Tanner, Benjamin Tucker
Tanner, Benjamin Tucker
December 25, 1835
January 14, 1923
The African Methodist Episcopal (AME) Church bishop and editor Benjamin Tucker Tanner was born in Pittsburgh, Pennsylvania, and worked as a barber while he attended Avery College (1852–1857) and Western Theological Seminary (1857–1860). In 1860 he was ordained a deacon and then an elder in the AME Church. In 1867 Tanner became the principal of the AME Conference School in Frederickstown, Maryland. Later he was appointed to Bethel Church in Philadelphia. From 1868 to 1884 Tanner edited the Christian Recorder, an AME publication. During the 1870s he was awarded a master's degree from Avery and an honorary doctor of divinity degree from Wilberforce. In 1884 Tanner founded the A.M.E. Church Review, a quarterly journal focusing on African-American issues.
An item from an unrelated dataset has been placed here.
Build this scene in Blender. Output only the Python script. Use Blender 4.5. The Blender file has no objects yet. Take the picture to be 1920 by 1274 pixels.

Tanner became known as the king of the Negro editors. A black nationalist, he believed that racial solidarity was needed to combat racial injustice and he encouraged black-owned business. In 1888 Tanner was consecrated a bishop. In 1901 he served as dean of Payne Theological Seminary at Wilberforce University. Tanner retired in 1908 at the AME General Conference. He and his wife, Sarah Miller, whom he had married in 1858, had seven children, including the painter Henry Ossawa Tanner. Benjamin Tanner wrote several books, including An Apology for African Methodism (1867).
See also African Methodist Episcopal Church; Tanner, Henry Ossawa
Bibliography
Bowden, Henry Warner. Dictionary of American Religious Biography, 2d ed. Westport, Conn.: Greenwood, 1993, pp. 538–539.
Seraile, Willam. Fire in His Heart: Bishop Benjamin Tucker Tanner and the A.M.E. Church. Knoxville: University of Tennessee Press, 1998.